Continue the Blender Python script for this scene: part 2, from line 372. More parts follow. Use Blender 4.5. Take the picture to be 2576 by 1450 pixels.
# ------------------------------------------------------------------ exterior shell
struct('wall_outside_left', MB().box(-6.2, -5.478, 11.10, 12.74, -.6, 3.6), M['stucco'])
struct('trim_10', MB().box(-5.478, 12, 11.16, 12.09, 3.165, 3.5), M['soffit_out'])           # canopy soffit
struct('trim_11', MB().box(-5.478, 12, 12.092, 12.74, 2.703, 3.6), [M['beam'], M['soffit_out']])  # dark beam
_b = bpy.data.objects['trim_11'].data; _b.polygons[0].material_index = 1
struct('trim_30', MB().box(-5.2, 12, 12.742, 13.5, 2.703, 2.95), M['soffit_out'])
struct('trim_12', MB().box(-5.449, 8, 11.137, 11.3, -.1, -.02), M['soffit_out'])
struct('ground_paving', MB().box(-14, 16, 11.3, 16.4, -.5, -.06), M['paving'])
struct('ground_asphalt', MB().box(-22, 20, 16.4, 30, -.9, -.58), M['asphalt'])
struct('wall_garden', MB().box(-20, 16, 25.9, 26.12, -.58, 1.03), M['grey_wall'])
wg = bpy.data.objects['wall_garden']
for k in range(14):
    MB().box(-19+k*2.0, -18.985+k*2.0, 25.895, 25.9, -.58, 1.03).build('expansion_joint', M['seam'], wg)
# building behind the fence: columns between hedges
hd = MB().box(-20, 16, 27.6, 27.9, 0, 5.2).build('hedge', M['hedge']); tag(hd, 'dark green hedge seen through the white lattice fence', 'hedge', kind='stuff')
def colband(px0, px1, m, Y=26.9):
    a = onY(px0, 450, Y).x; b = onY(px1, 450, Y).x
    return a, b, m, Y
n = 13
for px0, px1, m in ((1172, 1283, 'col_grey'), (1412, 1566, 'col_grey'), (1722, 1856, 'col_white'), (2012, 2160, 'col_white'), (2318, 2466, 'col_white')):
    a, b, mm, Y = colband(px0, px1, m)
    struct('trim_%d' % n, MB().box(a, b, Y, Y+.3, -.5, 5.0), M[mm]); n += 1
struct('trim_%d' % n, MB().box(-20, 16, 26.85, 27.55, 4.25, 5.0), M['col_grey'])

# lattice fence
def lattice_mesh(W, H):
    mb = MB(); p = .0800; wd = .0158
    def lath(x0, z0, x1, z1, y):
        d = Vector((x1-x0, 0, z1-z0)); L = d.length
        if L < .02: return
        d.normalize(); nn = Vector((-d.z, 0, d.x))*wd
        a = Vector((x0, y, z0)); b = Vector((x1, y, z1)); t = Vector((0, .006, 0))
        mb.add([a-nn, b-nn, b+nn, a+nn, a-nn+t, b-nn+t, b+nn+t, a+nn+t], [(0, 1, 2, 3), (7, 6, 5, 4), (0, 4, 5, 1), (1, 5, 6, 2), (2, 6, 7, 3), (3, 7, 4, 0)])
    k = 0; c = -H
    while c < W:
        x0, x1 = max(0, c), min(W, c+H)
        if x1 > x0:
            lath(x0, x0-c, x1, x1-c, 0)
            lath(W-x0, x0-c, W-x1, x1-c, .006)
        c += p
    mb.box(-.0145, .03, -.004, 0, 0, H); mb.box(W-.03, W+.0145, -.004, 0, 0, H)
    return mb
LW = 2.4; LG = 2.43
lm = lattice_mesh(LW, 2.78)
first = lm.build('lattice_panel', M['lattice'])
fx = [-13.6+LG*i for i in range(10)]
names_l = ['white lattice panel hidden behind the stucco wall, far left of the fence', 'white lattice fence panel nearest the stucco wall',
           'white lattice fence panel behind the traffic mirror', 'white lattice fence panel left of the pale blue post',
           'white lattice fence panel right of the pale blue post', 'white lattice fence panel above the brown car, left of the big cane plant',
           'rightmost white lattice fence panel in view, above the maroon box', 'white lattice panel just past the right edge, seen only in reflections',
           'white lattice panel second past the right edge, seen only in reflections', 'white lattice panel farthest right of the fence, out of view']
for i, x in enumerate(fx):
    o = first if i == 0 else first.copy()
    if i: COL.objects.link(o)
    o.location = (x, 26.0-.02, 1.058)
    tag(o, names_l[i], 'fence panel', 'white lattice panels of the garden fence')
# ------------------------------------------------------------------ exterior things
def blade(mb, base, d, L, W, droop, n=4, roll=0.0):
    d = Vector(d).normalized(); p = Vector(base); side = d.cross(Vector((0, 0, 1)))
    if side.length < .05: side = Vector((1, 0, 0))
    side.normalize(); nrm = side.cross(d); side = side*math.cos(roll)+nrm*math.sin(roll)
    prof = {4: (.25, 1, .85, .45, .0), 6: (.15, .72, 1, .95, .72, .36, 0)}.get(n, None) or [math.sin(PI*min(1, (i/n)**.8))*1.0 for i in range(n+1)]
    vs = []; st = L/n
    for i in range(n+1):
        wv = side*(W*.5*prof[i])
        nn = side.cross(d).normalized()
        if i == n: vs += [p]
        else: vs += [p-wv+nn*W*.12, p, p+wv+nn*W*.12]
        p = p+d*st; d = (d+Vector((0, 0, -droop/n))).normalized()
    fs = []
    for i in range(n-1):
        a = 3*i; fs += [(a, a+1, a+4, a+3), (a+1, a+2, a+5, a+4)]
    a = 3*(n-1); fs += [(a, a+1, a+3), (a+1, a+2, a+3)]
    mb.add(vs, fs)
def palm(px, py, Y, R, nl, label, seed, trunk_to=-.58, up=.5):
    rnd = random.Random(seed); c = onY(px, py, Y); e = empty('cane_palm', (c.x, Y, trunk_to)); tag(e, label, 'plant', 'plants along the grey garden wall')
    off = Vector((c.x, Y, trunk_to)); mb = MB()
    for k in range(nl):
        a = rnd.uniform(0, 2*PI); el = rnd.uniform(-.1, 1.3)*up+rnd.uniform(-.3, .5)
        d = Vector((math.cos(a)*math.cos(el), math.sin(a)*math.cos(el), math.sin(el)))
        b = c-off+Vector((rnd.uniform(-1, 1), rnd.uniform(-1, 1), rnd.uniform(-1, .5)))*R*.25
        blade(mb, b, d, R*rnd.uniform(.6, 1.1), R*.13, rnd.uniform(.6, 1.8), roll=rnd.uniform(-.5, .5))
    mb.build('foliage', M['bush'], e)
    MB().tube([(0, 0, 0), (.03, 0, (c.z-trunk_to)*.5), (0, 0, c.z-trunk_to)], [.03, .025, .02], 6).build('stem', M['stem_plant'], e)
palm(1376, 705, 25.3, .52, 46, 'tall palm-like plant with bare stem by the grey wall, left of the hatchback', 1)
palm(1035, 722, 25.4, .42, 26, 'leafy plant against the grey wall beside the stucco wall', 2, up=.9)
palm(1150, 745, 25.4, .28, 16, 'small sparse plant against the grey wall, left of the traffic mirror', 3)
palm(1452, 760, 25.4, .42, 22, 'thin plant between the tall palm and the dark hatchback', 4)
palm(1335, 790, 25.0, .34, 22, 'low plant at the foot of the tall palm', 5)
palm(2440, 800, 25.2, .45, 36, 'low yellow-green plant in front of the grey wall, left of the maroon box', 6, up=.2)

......

Requirements: Extract the complete data, matching each line exactly.

Answer to this exercise:
Continue the Blender Python script for this scene: part 2, from line 372. More parts follow. Use Blender 4.5. Take the picture to be 2576 by 1450 pixels.
# ------------------------------------------------------------------ exterior shell
struct('wall_outside_left', MB().box(-6.2, -5.478, 11.10, 12.74, -.6, 3.6), M['stucco'])
struct('trim_10', MB().box(-5.478, 12, 11.16, 12.09, 3.165, 3.5), M['soffit_out'])           # canopy soffit
struct('trim_11', MB().box(-5.478, 12, 12.092, 12.74, 2.703, 3.6), [M['beam'], M['soffit_out']])  # dark beam
_b = bpy.data.objects['trim_11'].data; _b.polygons[0].material_index = 1
struct('trim_30', MB().box(-5.2, 12, 12.742, 13.5, 2.703, 2.95), M['soffit_out'])
struct('trim_12', MB().box(-5.449, 8, 11.137, 11.3, -.1, -.02), M['soffit_out'])
struct('ground_paving', MB().box(-14, 16, 11.3, 16.4, -.5, -.06), M['paving'])
struct('ground_asphalt', MB().box(-22, 20, 16.4, 30, -.9, -.58), M['asphalt'])
struct('wall_garden', MB().box(-20, 16, 25.9, 26.12, -.58, 1.03), M['grey_wall'])
wg = bpy.data.objects['wall_garden']
for k in range(14):
    MB().box(-19+k*2.0, -18.985+k*2.0, 25.895, 25.9, -.58, 1.03).build('expansion_joint', M['seam'], wg)
# building behind the fence: columns between hedges
hd = MB().box(-20, 16, 27.6, 27.9, 0, 5.2).build('hedge', M['hedge']); tag(hd, 'dark green hedge seen through the white lattice fence', 'hedge', kind='stuff')
def colband(px0, px1, m, Y=26.9):
    a = onY(px0, 450, Y).x; b = onY(px1, 450, Y).x
    return a, b, m, Y
n = 13
for px0, px1, m in ((1172, 1283, 'col_grey'), (1412, 1566, 'col_grey'), (1722, 1856, 'col_white'), (2012, 2160, 'col_white'), (2318, 2466, 'col_white')):
    a, b, mm, Y = colband(px0, px1, m)
    struct('trim_%d' % n, MB().box(a, b, Y, Y+.3, -.5, 5.0), M[mm]); n += 1
struct('trim_%d' % n, MB().box(-20, 16, 26.85, 27.55, 4.25, 5.0), M['col_grey'])

# lattice fence
def lattice_mesh(W, H):
    mb = MB(); p = .0800; wd = .0158
    def lath(x0, z0, x1, z1, y):
        d = Vector((x1-x0, 0, z1-z0)); L = d.length
        if L < .02: return
        d.normalize(); nn = Vector((-d.z, 0, d.x))*wd
        a = Vector((x0, y, z0)); b = Vector((x1, y, z1)); t = Vector((0, .006, 0))
        mb.add([a-nn, b-nn, b+nn, a+nn, a-nn+t, b-nn+t, b+nn+t, a+nn+t], [(0, 1, 2, 3), (7, 6, 5, 4), (0, 4, 5, 1), (1, 5, 6, 2), (2, 6, 7, 3), (3, 7, 4, 0)])
    k = 0; c = -H
    while c < W:
        x0, x1 = max(0, c), min(W, c+H)
        if x1 > x0:
            lath(x0, x0-c, x1, x1-c, 0)
            lath(W-x0, x0-c, W-x1, x1-c, .006)
        c += p
    mb.box(-.0145, .03, -.004, 0, 0, H); mb.box(W-.03, W+.0145, -.004, 0, 0, H)
    return mb
LW = 2.4; LG = 2.43
lm = lattice_mesh(LW, 2.78)
first = lm.build('lattice_panel', M['lattice'])
fx = [-13.6+LG*i for i in range(10)]
names_l = ['white lattice panel hidden behind the stucco wall, far left of the fence', 'white lattice fence panel nearest the stucco wall',
           'white lattice fence panel behind the traffic mirror', 'white lattice fence panel left of the pale blue post',
           'white lattice fence panel right of the pale blue post', 'white lattice fence panel above the brown car, left of the big cane plant',
           'rightmost white lattice fence panel in view, above the maroon box', 'white lattice panel just past the right edge, seen only in reflections',
           'white lattice panel second past the right edge, seen only in reflections', 'white lattice panel farthest right of the fence, out of view']
for i, x in enumerate(fx):
    o = first if i == 0 else first.copy()
    if i: COL.objects.link(o)
    o.location = (x, 26.0-.02, 1.058)
    tag(o, names_l[i], 'fence panel', 'white lattice panels of the garden fence')
# ------------------------------------------------------------------ exterior things
def blade(mb, base, d, L, W, droop, n=4, roll=0.0):
    d = Vector(d).normalized(); p = Vector(base); side = d.cross(Vector((0, 0, 1)))
    if side.length < .05: side = Vector((1, 0, 0))
    side.normalize(); nrm = side.cross(d); side = side*math.cos(roll)+nrm*math.sin(roll)
    prof = {4: (.25, 1, .85, .45, .0), 6: (.15, .72, 1, .95, .72, .36, 0)}.get(n, None) or [math.sin(PI*min(1, (i/n)**.8))*1.0 for i in range(n+1)]
    vs = []; st = L/n
    for i in range(n+1):
        wv = side*(W*.5*prof[i])
        nn = side.cross(d).normalized()
        if i == n: vs += [p]
        else: vs += [p-wv+nn*W*.12, p, p+wv+nn*W*.12]
        p = p+d*st; d = (d+Vector((0, 0, -droop/n))).normalized()
    fs = []
    for i in range(n-1):
        a = 3*i; fs += [(a, a+1, a+4, a+3), (a+1, a+2, a+5, a+4)]
    a = 3*(n-1); fs += [(a, a+1, a+3), (a+1, a+2, a+3)]
    mb.add(vs, fs)
def palm(px, py, Y, R, nl, label, seed, trunk_to=-.58, up=.5):
    rnd = random.Random(seed); c = onY(px, py, Y); e = empty('cane_palm', (c.x, Y, trunk_to)); tag(e, label, 'plant', 'plants along the grey garden wall')
    off = Vector((c.x, Y, trunk_to)); mb = MB()
    for k in range(nl):
        a = rnd.uniform(0, 2*PI); el = rnd.uniform(-.1, 1.3)*up+rnd.uniform(-.3, .5)
        d = Vector((math.cos(a)*math.cos(el), math.sin(a)*math.cos(el), math.sin(el)))
        b = c-off+Vector((rnd.uniform(-1, 1), rnd.uniform(-1, 1), rnd.uniform(-1, .5)))*R*.25
        blade(mb, b, d, R*rnd.uniform(.6, 1.1), R*.13, rnd.uniform(.6, 1.8), roll=rnd.uniform(-.5, .5))
    mb.build('foliage', M['bush'], e)
    MB().tube([(0, 0, 0), (.03, 0, (c.z-trunk_to)*.5), (0, 0, c.z-trunk_to)], [.03, .025, .02], 6).build('stem', M['stem_plant'], e)
palm(1376, 705, 25.3, .52, 46, 'tall palm-like plant with bare stem by the grey wall, left of the hatchback', 1)
palm(1035, 722, 25.4, .42, 26, 'leafy plant against the grey wall beside the stucco wall', 2, up=.9)
palm(1150, 745, 25.4, .28, 16, 'small sparse plant against the grey wall, left of the traffic mirror', 3)
palm(1452, 760, 25.4, .42, 22, 'thin plant between the tall palm and the dark hatchback', 4)
palm(1335, 790, 25.0, .34, 22, 'low plant at the foot of the tall palm', 5)
palm(2440, 800, 25.2, .45, 36, 'low yellow-green plant in front of the grey wall, left of the maroon box', 6, up=.2)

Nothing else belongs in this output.